UK

Government criticised over satellite tagging system

File photo of man wearing GPS tag Image copyright Thinkstock

A new £60m GPS tagging system for offenders is five years behind schedule and has so far delivered no benefits, a report has said.

The Ministry of Justice had said the new technology would save money and be in place in England and Wales by 2013.

But a National Audit Office report says the plan was too ambitious and lacked evidence it would work.

The MoJ said it was now in a "strong position to continue improving confidence in the new service".

'Unrealistic' timetable

The government has used electronic tagging services as part of the sentencing and supervision of offenders since 1999.
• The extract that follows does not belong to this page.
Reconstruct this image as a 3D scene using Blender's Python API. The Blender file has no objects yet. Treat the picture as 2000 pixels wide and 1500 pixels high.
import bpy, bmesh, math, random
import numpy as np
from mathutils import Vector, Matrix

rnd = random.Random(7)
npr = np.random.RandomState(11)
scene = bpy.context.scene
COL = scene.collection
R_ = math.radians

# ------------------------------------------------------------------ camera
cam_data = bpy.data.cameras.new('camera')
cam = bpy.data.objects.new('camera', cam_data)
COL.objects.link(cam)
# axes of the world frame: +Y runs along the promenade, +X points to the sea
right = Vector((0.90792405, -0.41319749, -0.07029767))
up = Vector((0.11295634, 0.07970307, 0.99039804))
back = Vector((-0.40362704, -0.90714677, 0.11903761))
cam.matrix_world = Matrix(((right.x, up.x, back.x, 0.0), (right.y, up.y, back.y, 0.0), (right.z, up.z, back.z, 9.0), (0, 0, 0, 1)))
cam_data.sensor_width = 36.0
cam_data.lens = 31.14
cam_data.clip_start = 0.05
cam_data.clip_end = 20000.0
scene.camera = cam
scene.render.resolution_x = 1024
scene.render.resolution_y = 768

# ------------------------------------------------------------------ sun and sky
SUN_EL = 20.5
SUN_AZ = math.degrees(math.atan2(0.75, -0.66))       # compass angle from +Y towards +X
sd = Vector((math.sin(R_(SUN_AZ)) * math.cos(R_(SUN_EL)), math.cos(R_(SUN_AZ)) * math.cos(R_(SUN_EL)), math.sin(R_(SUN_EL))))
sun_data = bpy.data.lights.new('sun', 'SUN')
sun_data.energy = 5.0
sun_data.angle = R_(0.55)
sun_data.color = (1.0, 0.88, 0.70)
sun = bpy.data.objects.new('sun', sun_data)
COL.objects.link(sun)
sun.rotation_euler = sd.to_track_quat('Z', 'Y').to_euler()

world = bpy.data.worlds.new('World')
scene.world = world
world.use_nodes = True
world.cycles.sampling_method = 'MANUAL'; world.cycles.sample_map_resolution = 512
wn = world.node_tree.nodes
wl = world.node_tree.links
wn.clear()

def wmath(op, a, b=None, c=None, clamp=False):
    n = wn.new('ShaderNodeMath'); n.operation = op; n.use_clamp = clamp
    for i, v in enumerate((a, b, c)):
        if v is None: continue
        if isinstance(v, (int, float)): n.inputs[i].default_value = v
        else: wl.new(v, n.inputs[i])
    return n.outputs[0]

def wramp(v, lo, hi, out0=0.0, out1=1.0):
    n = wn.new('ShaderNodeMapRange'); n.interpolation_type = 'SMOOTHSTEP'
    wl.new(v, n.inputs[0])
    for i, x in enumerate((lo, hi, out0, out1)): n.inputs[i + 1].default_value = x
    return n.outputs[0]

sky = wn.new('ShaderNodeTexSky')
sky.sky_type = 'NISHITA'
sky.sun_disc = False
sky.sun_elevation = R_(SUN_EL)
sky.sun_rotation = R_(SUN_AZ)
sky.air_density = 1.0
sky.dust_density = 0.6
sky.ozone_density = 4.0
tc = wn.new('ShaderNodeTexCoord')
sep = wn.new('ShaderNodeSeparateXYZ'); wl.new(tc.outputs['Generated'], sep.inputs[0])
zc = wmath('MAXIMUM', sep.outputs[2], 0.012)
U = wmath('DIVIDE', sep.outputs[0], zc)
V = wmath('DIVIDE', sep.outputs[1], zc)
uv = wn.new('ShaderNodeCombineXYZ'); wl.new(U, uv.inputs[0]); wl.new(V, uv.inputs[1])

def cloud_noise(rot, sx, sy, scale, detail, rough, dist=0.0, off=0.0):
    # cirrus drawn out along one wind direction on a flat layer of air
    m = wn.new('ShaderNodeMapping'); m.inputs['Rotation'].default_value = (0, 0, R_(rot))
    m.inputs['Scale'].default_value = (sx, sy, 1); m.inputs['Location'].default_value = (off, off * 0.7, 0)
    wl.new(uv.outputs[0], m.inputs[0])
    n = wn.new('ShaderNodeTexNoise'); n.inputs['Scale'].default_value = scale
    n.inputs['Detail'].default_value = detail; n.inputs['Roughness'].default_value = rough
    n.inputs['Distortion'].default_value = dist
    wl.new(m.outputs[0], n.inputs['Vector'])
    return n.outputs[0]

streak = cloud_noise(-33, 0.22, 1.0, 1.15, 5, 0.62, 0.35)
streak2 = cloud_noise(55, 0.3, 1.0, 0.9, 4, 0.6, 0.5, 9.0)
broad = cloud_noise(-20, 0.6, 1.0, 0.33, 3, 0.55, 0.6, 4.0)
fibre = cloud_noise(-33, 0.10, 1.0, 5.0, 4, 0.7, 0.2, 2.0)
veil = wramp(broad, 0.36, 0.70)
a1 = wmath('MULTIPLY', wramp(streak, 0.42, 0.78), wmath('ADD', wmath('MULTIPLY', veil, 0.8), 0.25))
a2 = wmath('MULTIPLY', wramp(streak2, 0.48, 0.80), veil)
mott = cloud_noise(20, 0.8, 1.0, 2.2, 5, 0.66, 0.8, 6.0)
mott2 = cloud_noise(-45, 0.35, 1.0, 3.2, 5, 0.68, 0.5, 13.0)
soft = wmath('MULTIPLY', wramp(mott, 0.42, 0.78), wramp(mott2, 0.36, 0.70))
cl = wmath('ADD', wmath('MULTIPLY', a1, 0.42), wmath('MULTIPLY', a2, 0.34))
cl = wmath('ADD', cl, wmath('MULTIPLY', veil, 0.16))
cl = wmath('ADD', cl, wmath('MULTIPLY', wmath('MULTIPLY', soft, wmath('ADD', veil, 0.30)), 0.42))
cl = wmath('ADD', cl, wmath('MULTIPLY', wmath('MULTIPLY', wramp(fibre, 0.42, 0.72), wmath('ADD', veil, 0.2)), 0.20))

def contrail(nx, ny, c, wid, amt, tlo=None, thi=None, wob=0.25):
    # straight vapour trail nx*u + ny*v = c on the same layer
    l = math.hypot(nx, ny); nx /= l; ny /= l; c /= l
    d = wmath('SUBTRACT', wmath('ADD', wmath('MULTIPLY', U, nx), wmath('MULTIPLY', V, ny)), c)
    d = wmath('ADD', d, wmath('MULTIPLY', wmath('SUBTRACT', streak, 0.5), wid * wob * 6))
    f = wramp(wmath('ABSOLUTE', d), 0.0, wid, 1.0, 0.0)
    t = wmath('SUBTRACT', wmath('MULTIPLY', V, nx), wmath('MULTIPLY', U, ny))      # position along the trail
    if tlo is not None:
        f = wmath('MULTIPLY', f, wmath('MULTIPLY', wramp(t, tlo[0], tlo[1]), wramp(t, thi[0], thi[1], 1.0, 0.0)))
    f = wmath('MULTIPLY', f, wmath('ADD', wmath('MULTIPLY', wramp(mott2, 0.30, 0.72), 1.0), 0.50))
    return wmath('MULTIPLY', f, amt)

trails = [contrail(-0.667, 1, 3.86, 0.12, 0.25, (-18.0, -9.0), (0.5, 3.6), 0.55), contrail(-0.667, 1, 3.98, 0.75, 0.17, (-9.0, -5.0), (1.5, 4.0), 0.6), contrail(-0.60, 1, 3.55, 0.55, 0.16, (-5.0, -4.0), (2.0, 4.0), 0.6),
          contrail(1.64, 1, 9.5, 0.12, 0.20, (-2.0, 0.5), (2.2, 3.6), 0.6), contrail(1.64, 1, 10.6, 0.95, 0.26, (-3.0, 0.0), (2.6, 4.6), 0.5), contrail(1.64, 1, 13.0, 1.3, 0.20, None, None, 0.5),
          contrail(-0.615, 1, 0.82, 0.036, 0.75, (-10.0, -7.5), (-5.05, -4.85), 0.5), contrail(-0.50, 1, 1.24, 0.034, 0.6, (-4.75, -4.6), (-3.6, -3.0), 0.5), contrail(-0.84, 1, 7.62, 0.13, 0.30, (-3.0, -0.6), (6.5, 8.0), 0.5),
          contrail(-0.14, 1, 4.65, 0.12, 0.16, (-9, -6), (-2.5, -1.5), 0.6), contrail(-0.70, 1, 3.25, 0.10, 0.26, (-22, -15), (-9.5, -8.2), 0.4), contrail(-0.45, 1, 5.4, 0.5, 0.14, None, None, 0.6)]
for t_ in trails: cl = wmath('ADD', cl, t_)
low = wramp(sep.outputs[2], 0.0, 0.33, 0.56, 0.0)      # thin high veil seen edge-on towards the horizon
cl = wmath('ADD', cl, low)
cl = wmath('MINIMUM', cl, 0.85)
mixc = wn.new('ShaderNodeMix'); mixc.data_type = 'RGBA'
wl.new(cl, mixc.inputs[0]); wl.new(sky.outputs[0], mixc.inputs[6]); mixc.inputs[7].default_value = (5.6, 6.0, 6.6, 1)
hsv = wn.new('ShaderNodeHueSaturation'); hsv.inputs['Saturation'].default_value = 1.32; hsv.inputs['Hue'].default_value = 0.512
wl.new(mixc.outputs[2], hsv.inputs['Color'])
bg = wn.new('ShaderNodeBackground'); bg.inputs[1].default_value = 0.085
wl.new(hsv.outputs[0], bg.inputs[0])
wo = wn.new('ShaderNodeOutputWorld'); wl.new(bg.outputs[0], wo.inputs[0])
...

The technology is used by police, courts or probation services to track the location of offenders and make sure they comply with home curfews.

In 2011, the MoJ launched a programme to develop a new "world-leading" ankle tag that combined radio frequency and GPS - or satellite - technology.

It set out to procure the service using a new "tower" delivery model, which incorporated contracts with four separate suppliers who would provide four different elements of the service.

But the NAO, an independent spending watchdog, found the MoJ set an "unrealistic" timetable for the plans and adopted a "high-risk" procurement strategy.

Other NAO report findings include:

  • The MoJ did not do enough to establish the demand for location monitoring using GPS
  • The MoJ failed to achieve value for money in its management of the scheme, which will have cost an estimated £130m by 2024-25. The service itself is expected to cost £470m between 2017-18 and 2024-25
  • There was limited evidence on the effectiveness of electronic monitoring in the UK, with most experience of location monitoring based on small numbers of volunteers rather than typical offenders
  • The MoJ is "only now" running location monitoring pilots to test how the use of a GPS tag might affect the behaviour of offenders, the report noted.

"The ministry assumed there would be high demand for location monitoring from those who sentence offenders, but did not run a pilot to test this before launching the programme," the review said.

"It also did not understand the potential financial costs and benefits of expanding location monitoring."

'Bungle after bungle'

Liberal Democrat home affairs spokesman Sir Ed Davey said the system had been a "disgraceful waste of public money".

He added: "It has been bungle after bungle and now we learn that very little will change after all."

An MoJ spokeswoman said there were "challenges" in the delivery of the programme between 2010 and 2015.

"As a direct result, we fundamentally changed our approach in 2015, expanding and strengthening our commercial teams and bringing responsibility for oversight of the programme in-house.

"We are now in a strong position to continue improving confidence in the new service and providing better value for money for the taxpayer."